Reputation: 39
for(int i=0; i<10;i++){
int j = i;
cout << &j << endl;
}
This will output the same address of j
in each iteration. I also noticed the same behavior in C. Shouldn't it be a different address for different iteration ?
In python different address is printed, couldn't verify it in java
for i in range(10):
j = i
print(hex(id(j)))
c++ -v on my system returns this
Using built-in specs.
COLLECT_GCC=c++
COLLECT_LTO_WRAPPER=/usr/lib/gcc/x86_64-linux-gnu/7/lto-wrapper
OFFLOAD_TARGET_NAMES=nvptx-none
OFFLOAD_TARGET_DEFAULT=1
Target: x86_64-linux-gnu
Configured with: ../src/configure -v --with-pkgversion='Ubuntu 7.2.0-8ubuntu3' --with-bugurl=file:///usr/share/doc/gcc-7/README.Bugs --enable-languages=c,ada,c++,go,brig,d,fortran,objc,obj-c++ --prefix=/usr --with-gcc-major-version-only --program-suffix=-7 --program-prefix=x86_64-linux-gnu- --enable-shared --enable-linker-build-id --libexecdir=/usr/lib --without-included-gettext --enable-threads=posix --libdir=/usr/lib --enable-nls --with-sysroot=/ --enable-clocale=gnu --enable-libstdcxx-debug --enable-libstdcxx-time=yes --with-default-libstdcxx-abi=new --enable-gnu-unique-object --disable-vtable-verify --enable-libmpx --enable-plugin --enable-default-pie --with-system-zlib --with-target-system-zlib --enable-objc-gc=auto --enable-multiarch --disable-werror --with-arch-32=i686 --with-abi=m64 --with-multilib-list=m32,m64,mx32 --enable-multilib --with-tune=generic --enable-offload-targets=nvptx-none --without-cuda-driver --enable-checking=release --build=x86_64-linux-gnu --host=x86_64-linux-gnu --target=x86_64-linux-gnu
Thread model: posix
gcc version 7.2.0 (Ubuntu 7.2.0-8ubuntu3)
Upvotes: 2
Views: 351
Reputation: 223972
The address of a local variable is an implementation detail of the compiler.
When a local comes into scope like this, the compiler might reuse the same address it had before, or it might not.
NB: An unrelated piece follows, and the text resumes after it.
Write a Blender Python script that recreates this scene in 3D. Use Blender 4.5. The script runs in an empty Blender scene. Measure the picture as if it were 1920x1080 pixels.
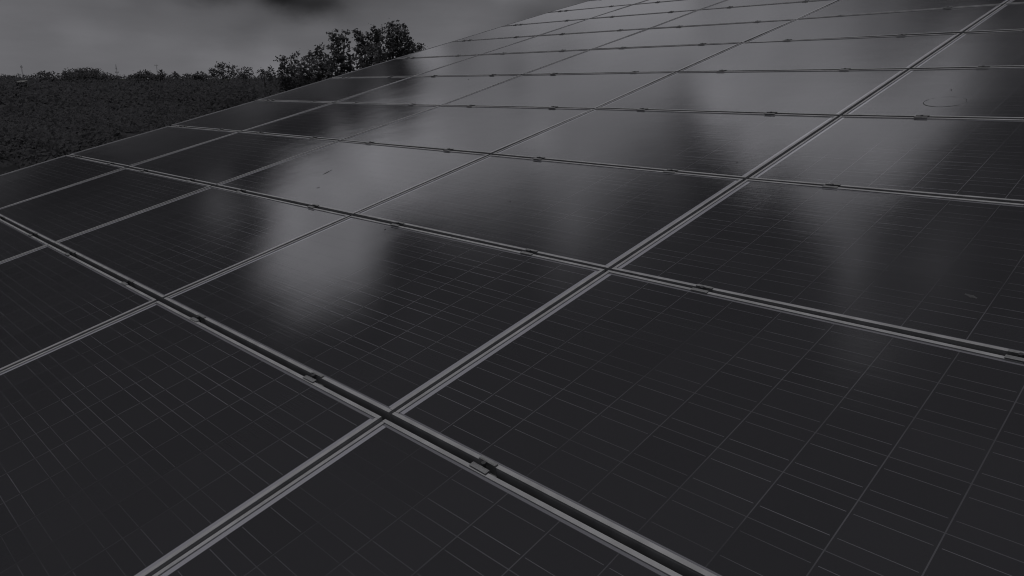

You shouldn't depend on it either way.
In practice, with optimizations turned off, it's most likely simpler for the compiler to use the same address each time. In fact, if function a
were to call function b
multiple times, the local variables of function b
will most likely be in the same place each time the function is called.
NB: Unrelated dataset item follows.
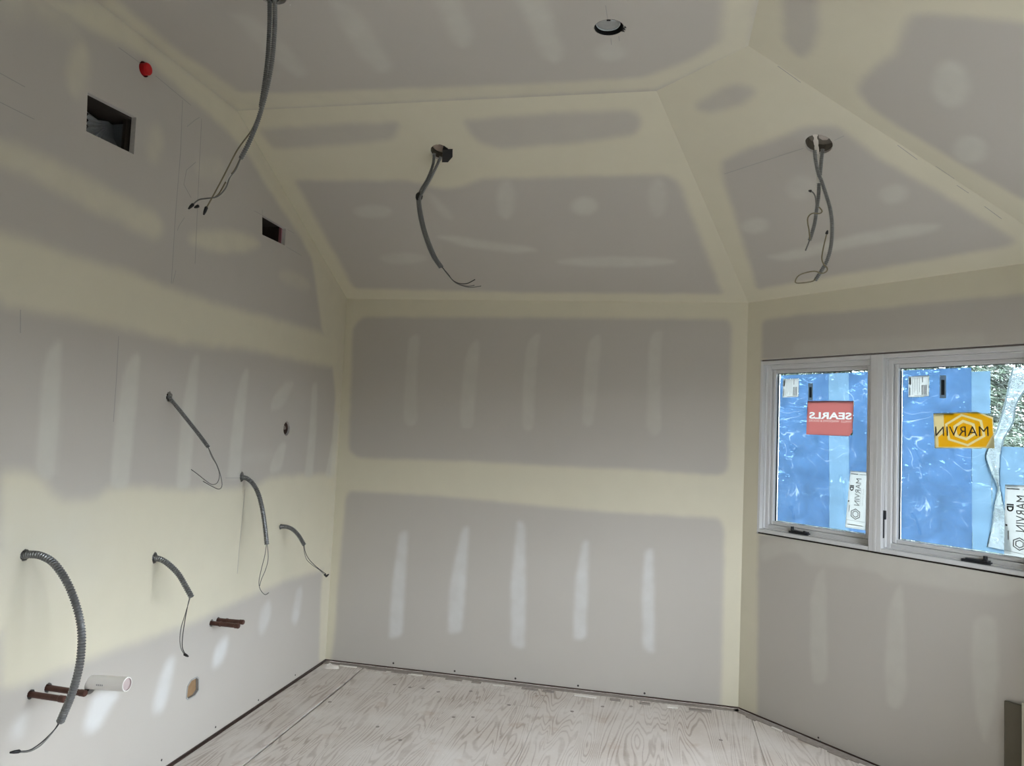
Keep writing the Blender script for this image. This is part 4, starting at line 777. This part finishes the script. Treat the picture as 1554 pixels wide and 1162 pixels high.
inlay(st, [('backing', M_SPEACH, [cut]),
           ('orange_field', M_SORANGE, [yb((0.18, 0.03), (0.75, 0.01), (0.985, 0.19), (0.985, 0.62), (0.86, 0.96), (0.07, 0.96), (0.07, 0.68), (0.18, 0.55))]),
           ('hexagon_ring', M_SPEACH, ringq(hexa(0.365, 0.46), hexa(0.315, 0.395)) + ringq(hexa(0.21, 0.30), hexa(0.155, 0.215))),
           ('lettering', M_SBROWN, glyphs('MARVIN', on((0.47, 0.52), q), -ex*0.90, ey*0.27, 0.0, 1.05))])
# small white labels with bar codes
def label_sheet(key, bkey, ltxt, btxt):
    q = [tuple(x) for x in GLASS[key]]
    st, c = sticker('window_label', q, ltxt, 'label', M_SWHITE)
    q2 = q
    def bar(a0, a1, b0, b1, m): obj('printed_bar', *fprism(R, [tuple(on(p_, q2)) for p_ in ((a0, b0), (a1, b0), (a1, b1), (a0, b1))], GOFF+0.0005, GOFF+0.0008), m, st)
    for a in (0.66, 0.75, 0.84): bar(a, a+0.05, 0.45, 0.92, M_SGREY)
    bar(0.68, 0.72, 0.06, 0.32, M_SGREY); bar(0.04, 0.14, 0.06, 0.4, M_SFAINT); bar(0.05, 0.1, 0.55, 0.92, M_SFAINT)
    for k in range(5): bar(0.2+k*0.085, 0.22+k*0.085, 0.08, 0.9-0.1*(k % 3), M_SFAINT)
    bar(0.3, 0.9, 0.95, 0.97, M_SGREY)
    q = [tuple(x) for x in GLASS[bkey]]
    st, c = sticker('barcode_label', [(q[0][0]-0.004, q[0][1]+0.022), (q[1][0]+0.004, q[1][1]+0.022), (q[2][0]+0.004, q[2][1]-0.016), (q[3][0]-0.004, q[3][1]-0.016)], btxt, 'label', M_SWHITE)
    obj('printed_bar', *fprism(R, [(q[0][0]+0.003, q[0][1]), (q[1][0]-0.003, q[1][1]), (q[2][0]-0.003, q[2][1]), (q[3][0]+0.003, q[3][1])], GOFF+0.0005, GOFF+0.0008), M_SBLACK, st)
label_sheet('wl1', 'bc1', 'small white printed label in the top corner of the left pane', 'narrow bar code strip just above the red sign')
label_sheet('wl2', 'bc2', 'small white printed label in the top corner of the right pane', 'narrow bar code strip above the yellow sign')
def tag(key, ltxt, xmax=None):
    q = [np.array(x) for x in GLASS[key]]
    if xmax:
        for i in (1, 2): q[i][0] = xmax
    st, c = sticker('maker_tag', [tuple(x) for x in q], ltxt, 'label', M_SWHITE)
    tl, tr, br, bl = q; w_, h_ = tr-tl, tl-bl
    full = 0.1 if not xmax else 0.128
    k_ = full/np.linalg.norm(w_)                          # the tag may be cut off by the frame
    L = lambda a, b: on((a*k_, b), q)
    ey = -w_*k_
    letters('lettering', 'MARVIN', L(0.50, 0.36), -h_*0.47, ey*0.30, GOFF+0.0008, M_SGREY, st, 0.0)
    letters('lettering', 'ID', L(0.17, 0.30), -h_*0.10*np.array([1, -1])*np.array([1, -1]), ey*0.22, GOFF+0.0008, M_SBLACK, st, 0.05)
    for a in (0.66, 0.78): letters('lettering', 'Made to order', L(a, 0.45), -h_*0.30, ey*0.06, GOFF+0.0008, M_SFAINT, st)
    cc = L(0.46, 0.745)
    for r0, r1 in ((0.030, 0.025), (0.019, 0.0145)):
        V = [at('R', cc[0]+r*math.cos(i*math.pi/3+0.5), cc[1]+r*math.sin(i*math.pi/3+0.5), GOFF+0.0008) for r in (r0, r1) for i in range(6)]
        obj('hexagon_mark', V, [(i, (i+1) % 6, 6+(i+1) % 6, 6+i) for i in range(6)], M_SGREY, st)
    for a0, a1, b0, b1, m in ((0.05, 0.45, 0.045, 0.06, M_SGREY), (0.55, 0.9, 0.05, 0.06, M_SFAINT), (0.03, 0.09, 0.52, 0.545, M_SBLACK), (0.02, 0.95, 0.86, 0.866, M_SFAINT), (0.1, 0.85, 0.93, 0.942, M_SFAINT), (0.1, 0.14, 0.6, 0.72, M_SFAINT)):
        a1 = min(a1, 0.97/k_)
        obj('printed_bar', *fprism(R, [tuple(L(*p_)) for p_ in ((a0, b0), (a1, b0), (a1, b1), (a0, b1))], GOFF+0.0005, GOFF+0.0008), m, st)
tag('tag1', 'tall white tag with sideways lettering at the foot of the left pane')
tag('tag2', 'tall white tag with sideways lettering at the right edge of the picture', 1.452)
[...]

But again, this is an implementation detail. There's no guarantee this will be the case across different compilers, or on the same compiler with different optimization settings.
Upvotes: 8
Reputation: 48615
The address is implementation defined. However, the variable will be created on a stack-like memory structure because of the requirement for objects to deconstruct in reverse order from their constructing.
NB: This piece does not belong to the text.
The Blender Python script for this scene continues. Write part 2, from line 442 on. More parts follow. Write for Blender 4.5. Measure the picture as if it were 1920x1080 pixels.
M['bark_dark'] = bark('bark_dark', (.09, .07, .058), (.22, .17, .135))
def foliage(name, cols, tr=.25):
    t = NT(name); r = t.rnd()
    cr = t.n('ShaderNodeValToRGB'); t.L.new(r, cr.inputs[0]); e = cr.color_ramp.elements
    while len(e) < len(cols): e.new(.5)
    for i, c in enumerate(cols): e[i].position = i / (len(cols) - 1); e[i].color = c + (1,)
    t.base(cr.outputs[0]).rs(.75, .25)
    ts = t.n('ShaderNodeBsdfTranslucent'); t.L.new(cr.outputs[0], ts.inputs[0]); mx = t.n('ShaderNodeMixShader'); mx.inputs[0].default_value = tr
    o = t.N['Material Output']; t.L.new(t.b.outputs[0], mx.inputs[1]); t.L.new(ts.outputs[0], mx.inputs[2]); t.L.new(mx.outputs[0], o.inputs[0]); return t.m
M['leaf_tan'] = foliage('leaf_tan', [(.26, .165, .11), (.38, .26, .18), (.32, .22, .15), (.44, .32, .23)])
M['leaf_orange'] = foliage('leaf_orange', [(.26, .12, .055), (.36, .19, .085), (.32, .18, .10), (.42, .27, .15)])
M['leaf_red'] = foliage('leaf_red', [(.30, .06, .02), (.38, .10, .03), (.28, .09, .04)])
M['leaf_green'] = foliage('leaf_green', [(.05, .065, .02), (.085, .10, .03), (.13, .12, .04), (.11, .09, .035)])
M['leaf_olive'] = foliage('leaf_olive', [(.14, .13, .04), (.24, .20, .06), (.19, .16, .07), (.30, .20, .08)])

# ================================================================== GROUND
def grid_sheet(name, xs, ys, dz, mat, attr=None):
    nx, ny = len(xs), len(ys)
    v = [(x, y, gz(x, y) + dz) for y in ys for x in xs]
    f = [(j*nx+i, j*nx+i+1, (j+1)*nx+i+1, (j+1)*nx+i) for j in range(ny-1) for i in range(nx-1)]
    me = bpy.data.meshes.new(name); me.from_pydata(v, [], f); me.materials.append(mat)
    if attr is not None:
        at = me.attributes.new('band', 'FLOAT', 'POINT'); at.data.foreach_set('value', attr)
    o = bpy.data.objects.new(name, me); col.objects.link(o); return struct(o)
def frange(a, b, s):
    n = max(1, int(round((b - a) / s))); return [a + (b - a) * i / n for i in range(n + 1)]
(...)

So it is not allocating random pieces of memory from a heap (or the free store), it is likely re-using the same part of the stack memory structure each time round the loop.
If you think about it, at the beginning of each loop it creates the variable and then destroys it at the end of the loop -freeing up the memory it just occupied. It is not a surprise it then re-creates the object in the same place next time the loop starts.
Upvotes: 0
Reputation: 170084
shouldn't it be a different address for different iteration ?
There's no requirement for it to be this way. In fact, on a common implementation where a local variable is located on a functions call frame (on the so called call stack), it's rather easy for the address to be unchanging. It's just reusing the same space, relative to the start of the frame.
In python different address is printed
Because the implementation in Python is different. In each iteration i
is reference for a different object in the range. It's not the same storage taking on a different object and value.